* [PROBLEM REQUIREMENTS]: Your task is to copy the listing exactly. Drop any pictures from the copy.
# # # # # # #
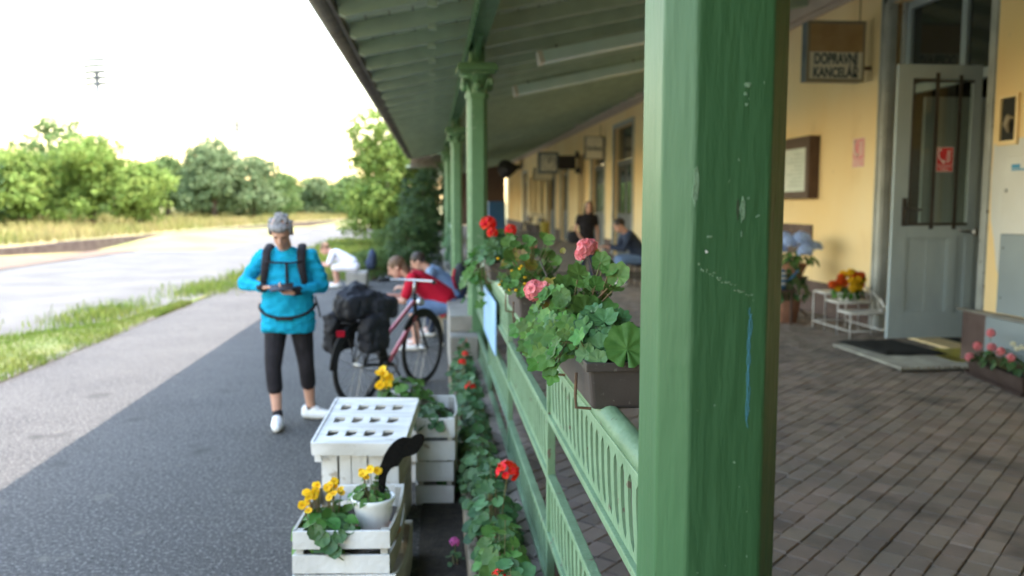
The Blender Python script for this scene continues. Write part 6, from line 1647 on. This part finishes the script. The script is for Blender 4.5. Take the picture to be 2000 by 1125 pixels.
tree(-14.9, 60, .6, 6.0, 6.4, 'rounded grey green tree left of the person in turquoise', 'fol_grey', 7, 5000, .24, low=-.1, nb=12)
tree(-12.5, 61, .6, 4.4, 5.2, 'smaller grey green tree touching the rounded one on its right', 'fol_grey', 8, 3600, .23, low=-.1)
tree(-14.2, 80, .5, 6, 4.0, 'low distant tree just above the head of the person in turquoise', 'fol_mid', 9, 2400, .3, low=-.1)
tree(-10.6, 82, .5, 5.5, 4.1, 'low distant tree, second in the row right of the person', 'fol_grey', 10, 2400, .3, low=-.1)
tree(-7.4, 78, .4, 5, 4.4, 'low distant tree, last in the far row before the canopy tree', 'fol_mid', 11, 2400, .3, low=-.1)
tree(-12.4, 95, .5, 9, 3.7, 'hazy distant tree mass behind the low far row', 'fol_grey', 12, 2600, .36, low=-.1)
tree(-25.5, 52, .7, 6, 5.0, 'mid green tree behind the dark bush at the left edge', 'fol_mid', 13, 3000, .24, low=-.1)
tree(-1.65, 34, 0, 4.4, 5.9, 'tall sunlit yellow green tree beside the canopy eaves', 'fol_bright', 14, 9000, .15, low=-.1, nb=22)
tree(-1.5, 39, 0, 4.2, 5.0, 'greener tree partly hidden behind the sunlit one', 'fol_mid', 15, 4000, .16, low=-.1, nb=11)
tree(-.45, 20.5, 0, 1.75, 1.95, 'dark dense shrub beside the far columns', 'fol_dark', 16, 5200, .06, 'shrub', 'shrubs beside the canopy', low=-.15, nb=12)
tree(-.25, 24.5, 0, 1.9, 2.9, 'taller dark green shrub rising under the far canopy edge', 'fol_dark', 17, 4200, .08, 'shrub', 'shrubs beside the canopy', low=-.15, nb=11)
tree(-1.35, 19.6, 0, 1.3, .75, 'low fresh green shrub behind the person in red', 'fol_mid', 18, 2800, .045, 'shrub', 'shrubs beside the canopy', low=-.2, nb=9)
tree(-.95, 22.5, 0, 1.6, 1.3, 'light green shrub left of the dark dense one', 'fol_mid', 19, 3000, .06, 'shrub', 'shrubs beside the canopy', low=-.2, nb=9)
for k, (x_, y_, w_, h_, m_, lab) in enumerate([(-24, 58, 8, 5.2, 'fol_mid', 'mid green tree filling the gap behind the tallest bright tree'), (-17.2, 66, 6.5, 5.0, 'fol_grey', 'grey green tree behind the gap between the two clumps'), (-13.0, 72, 6, 4.4, 'fol_mid', 'mid green tree low behind the smaller grey green one'),
                                               (-9.0, 90, 7, 4.2, 'fol_mid', 'far soft green tree between the low distant row trees'), (-5.2, 84, 6, 4.6, 'fol_grey', 'far grey green tree just left of the canopy tree'), (-22.5, 46, 4.5, 4.6, 'fol_bright', 'pale bright bush tree at the left of the tallest tree')]):
    tree(x_, y_, .6, w_, h_, lab, m_, 60 + k, 3000, .25, low=-.25, nb=14)
# floodlight masts of a far stadium
def mast(x, y, h, w, hh, rz, label):
    t = thing('floodlight_mast', label, 'floodlight mast', (x, y, 0), 'far floodlight masts', rz)
    mb = MB(); mb.tube([(0, 0, 0), (0, 0, h - hh * .5)], [.6, .42], 10); build(mb, 'pole', 'steelpale', t, True, local=True)
    for r_ in range(5):
        for c_ in range(6):
            mb = MB(); z = h - hh + (r_ + .5) * hh / 5; x_ = -w / 2 + (c_ + .5) * w / 6; mb.box((x_, -.3 - .1 * r_, z), (w / 6 * .72, .4, hh / 5 * .66), Euler((R(-20), 0, 0)).to_matrix(), .05); build(mb, 'lamp', 'lampglass', t, local=True)
    mb = MB()
    for r_ in range(5): z = h - hh + (r_ + .5) * hh / 5; mb.bb(-w / 2, w / 2, -.08, .08, z - .08, z + .08)
    build(mb, 'crossbar', 'steelpale', t, local=True)
mast(-62.9, 170, 29.2, 5.0, 5.5, R(-20), 'pale floodlight mast towering over the bright trees at left')
mast(-50.9, 232, 26, 4.2, 5.5, R(55), 'thin faint floodlight mast seen edge on above the grey green tree')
# # # # # # #
* [THE RESPONSE]:
The Blender Python script for this scene continues. Write part 6, from line 1647 on. This part finishes the script. The script is for Blender 4.5. Take the picture to be 2000 by 1125 pixels.
tree(-14.9, 60, .6, 6.0, 6.4, 'rounded grey green tree left of the person in turquoise', 'fol_grey', 7, 5000, .24, low=-.1, nb=12)
tree(-12.5, 61, .6, 4.4, 5.2, 'smaller grey green tree touching the rounded one on its right', 'fol_grey', 8, 3600, .23, low=-.1)
tree(-14.2, 80, .5, 6, 4.0, 'low distant tree just above the head of the person in turquoise', 'fol_mid', 9, 2400, .3, low=-.1)
tree(-10.6, 82, .5, 5.5, 4.1, 'low distant tree, second in the row right of the person', 'fol_grey', 10, 2400, .3, low=-.1)
tree(-7.4, 78, .4, 5, 4.4, 'low distant tree, last in the far row before the canopy tree', 'fol_mid', 11, 2400, .3, low=-.1)
tree(-12.4, 95, .5, 9, 3.7, 'hazy distant tree mass behind the low far row', 'fol_grey', 12, 2600, .36, low=-.1)
tree(-25.5, 52, .7, 6, 5.0, 'mid green tree behind the dark bush at the left edge', 'fol_mid', 13, 3000, .24, low=-.1)
tree(-1.65, 34, 0, 4.4, 5.9, 'tall sunlit yellow green tree beside the canopy eaves', 'fol_bright', 14, 9000, .15, low=-.1, nb=22)
tree(-1.5, 39, 0, 4.2, 5.0, 'greener tree partly hidden behind the sunlit one', 'fol_mid', 15, 4000, .16, low=-.1, nb=11)
tree(-.45, 20.5, 0, 1.75, 1.95, 'dark dense shrub beside the far columns', 'fol_dark', 16, 5200, .06, 'shrub', 'shrubs beside the canopy', low=-.15, nb=12)
tree(-.25, 24.5, 0, 1.9, 2.9, 'taller dark green shrub rising under the far canopy edge', 'fol_dark', 17, 4200, .08, 'shrub', 'shrubs beside the canopy', low=-.15, nb=11)
tree(-1.35, 19.6, 0, 1.3, .75, 'low fresh green shrub behind the person in red', 'fol_mid', 18, 2800, .045, 'shrub', 'shrubs beside the canopy', low=-.2, nb=9)
tree(-.95, 22.5, 0, 1.6, 1.3, 'light green shrub left of the dark dense one', 'fol_mid', 19, 3000, .06, 'shrub', 'shrubs beside the canopy', low=-.2, nb=9)
for k, (x_, y_, w_, h_, m_, lab) in enumerate([(-24, 58, 8, 5.2, 'fol_mid', 'mid green tree filling the gap behind the tallest bright tree'), (-17.2, 66, 6.5, 5.0, 'fol_grey', 'grey green tree behind the gap between the two clumps'), (-13.0, 72, 6, 4.4, 'fol_mid', 'mid green tree low behind the smaller grey green one'),
                                               (-9.0, 90, 7, 4.2, 'fol_mid', 'far soft green tree between the low distant row trees'), (-5.2, 84, 6, 4.6, 'fol_grey', 'far grey green tree just left of the canopy tree'), (-22.5, 46, 4.5, 4.6, 'fol_bright', 'pale bright bush tree at the left of the tallest tree')]):
    tree(x_, y_, .6, w_, h_, lab, m_, 60 + k, 3000, .25, low=-.25, nb=14)
# floodlight masts of a far stadium
def mast(x, y, h, w, hh, rz, label):
    t = thing('floodlight_mast', label, 'floodlight mast', (x, y, 0), 'far floodlight masts', rz)
    mb = MB(); mb.tube([(0, 0, 0), (0, 0, h - hh * .5)], [.6, .42], 10); build(mb, 'pole', 'steelpale', t, True, local=True)
    for r_ in range(5):
        for c_ in range(6):
            mb = MB(); z = h - hh + (r_ + .5) * hh / 5; x_ = -w / 2 + (c_ + .5) * w / 6; mb.box((x_, -.3 - .1 * r_, z), (w / 6 * .72, .4, hh / 5 * .66), Euler((R(-20), 0, 0)).to_matrix(), .05); build(mb, 'lamp', 'lampglass', t, local=True)
    mb = MB()
    for r_ in range(5): z = h - hh + (r_ + .5) * hh / 5; mb.bb(-w / 2, w / 2, -.08, .08, z - .08, z + .08)
    build(mb, 'crossbar', 'steelpale', t, local=True)
mast(-62.9, 170, 29.2, 5.0, 5.5, R(-20), 'pale floodlight mast towering over the bright trees at left')
mast(-50.9, 232, 26, 4.2, 5.5, R(55), 'thin faint floodlight mast seen edge on above the grey green tree')